Multi-Channel Brief Strategy
Use one shared brief for all outputs in a run, then adapt execution by channel.
This keeps ideas coherent across article, social, and newsletter outputs without copy-pasting structure.
Role Model
- Primary output: delivers full canonical value for the idea.
- Secondary output: promotes interest in the primary narrative while still helping a reader immediately.
Shared Brief Fields
Every brief should define:
- Title: user-facing title for the primary output.
- Description: explicit summary of angle and utility.
- Target audience: concrete reader context, constraints, and current stage.
- Core promise: the practical outcome the reader should expect.
- Key points: 3-6 points that must survive channel adaptation.
- Voice notes: tone constraints that maintain consistency.
- Primary output target: the canonical artifact for full depth.
- Secondary output strategy: how secondary pieces should create interest while remaining useful on their own.
Conditional handling:
- If secondary outputs exist, provide an explicit secondary output strategy.

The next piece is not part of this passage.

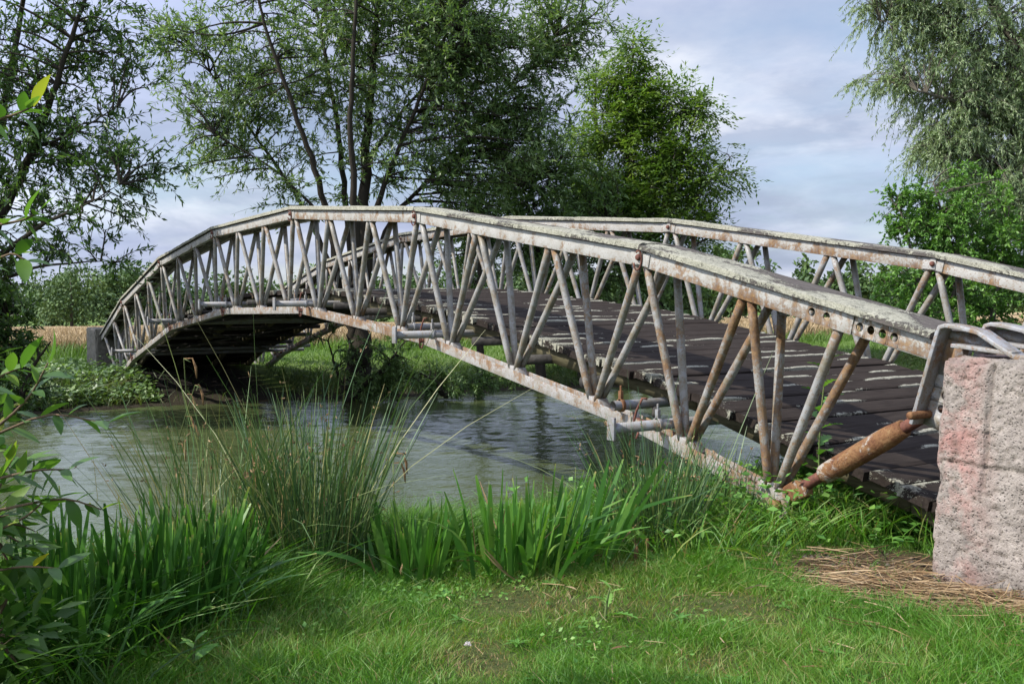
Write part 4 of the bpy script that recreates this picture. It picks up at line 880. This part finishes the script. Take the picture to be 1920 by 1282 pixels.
STEM = m_simple('green_stem', (0.06, 0.10, 0.03), (0.14, 0.17, 0.06)); TWIG = m_simple('brown_twig', (0.06, 0.045, 0.025), (0.15, 0.10, 0.06))
BROWN = m_simple('brown_spike', (0.13, 0.07, 0.03), (0.30, 0.18, 0.08), 40)

rg = np.random.default_rng(21); N = 560000
X = rg.uniform(7.75, 12.6, N); Y = rg.uniform(-5.2, 2.6, N); s_ = X - shore_near(Y)
q_ = np.stack([X, Y, np.full(N, -2.4)], 1) - CAM; dz_ = q_ @ FX; px_ = 960 + FPX * (q_ @ RX) / np.maximum(dz_, 0.1)
keep = (s_ > 0.35) & (dz_ > 2.6) & (px_ > -420) & (px_ < 2350) & ~((X > 10.1) & (Y > -0.13) & (Y < 0.8))
dry = dry_patch(X, Y); br_ = bare(X, Y); shade = (Y > 0.5) & (X > 8.6)
keep &= rg.random(N) < (1 - 0.45 * dry) * (1 - 0.97 * br_) * np.where(shade, 0.35, 1.0) * (0.55 + 0.75 * fbm(X * 2.2, Y * 2.2, 81))
X, Y, s_, dry = X[keep], Y[keep], s_[keep], dry[keep]; n = len(X)
tall = 0.6 * smooth(2.3, 0.9, s_) + 0.5 * smooth(0.45, 0.68, fbm(X * 1.1 + 8, Y * 1.1, 82)) * smooth(3.0, 1.6, s_)
h = (0.030 + 0.125 * fbm(X * 3.1, Y * 3.1, 83, 3) ** 1.5 + 0.20 * tall) * rg.uniform(0.55, 1.35, n) * (1 - 0.55 * dry)
d = rg.normal(0, 0.33, (n, 3)) + np.stack([fbm(X * 2.4, Y * 2.4, 86) - 0.5, fbm(X * 2.4, Y * 2.4, 87) - 0.5, X * 0], 1) * 1.1; d[:, 2] = 1; bd = rg.normal(0, 0.40, (n, 3)); bd[:, 2] = -0.22
a_ = np.clip(0.10 + 0.50 * fbm(X * 1.3, Y * 1.3, 84) + rg.normal(0, 0.13, n) + 0.75 * dry * rg.random(n) ** 0.8 + np.where(rg.random(n) < 0.03, 0.45, 0), 0, 1)
mb = MB(); strips(mb, np.stack([X, Y, height(X, Y) - 0.008], 1), d, bd, h, rg.uniform(0.0018, 0.0036, n) * (1 + 0.5 * tall), 2, 0.0, attr=a_, rng=rg)
tag(mb.build('lawn_grass', GRASS), 'short green lawn grass on the near bank with dry worn patches', 'grass', kind='stuff')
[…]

- If no secondary outputs exist, set secondary output strategy to an empty string.
Rules
Rule: Keep One Shared Core Promise Across Channels
Description: The same promised outcome should appear in adapted form everywhere. Negative example: Article promises a practical process, while social posts switch to motivational slogans. Positive example: Article, thread, and LinkedIn post all point to the same concrete reader gain.
Rule: Make Secondary Outputs Independently Useful
Description: Secondary outputs should provide real value even if the reader never clicks through. Negative example: "Read the full article for details" with no concrete lesson. Positive example: One actionable insight in the post plus a natural bridge to deeper primary content.
Rule: Adapt Structure, Preserve Substance
Description: Change packaging by channel while preserving key points and intent. Negative example: Copying full article scaffolding into a short social format. Positive example: Translating one section into a compact thread sequence that keeps the same mechanism and evidence type.
Rule: Keep Secondary Framing Non-Promotional
Description: Use curiosity and utility, not ad-like language, to guide readers to the primary piece. Negative example: Sales-heavy teaser language with inflated claims. Positive example: Plain-language hook that surfaces one real tension and a practical next step.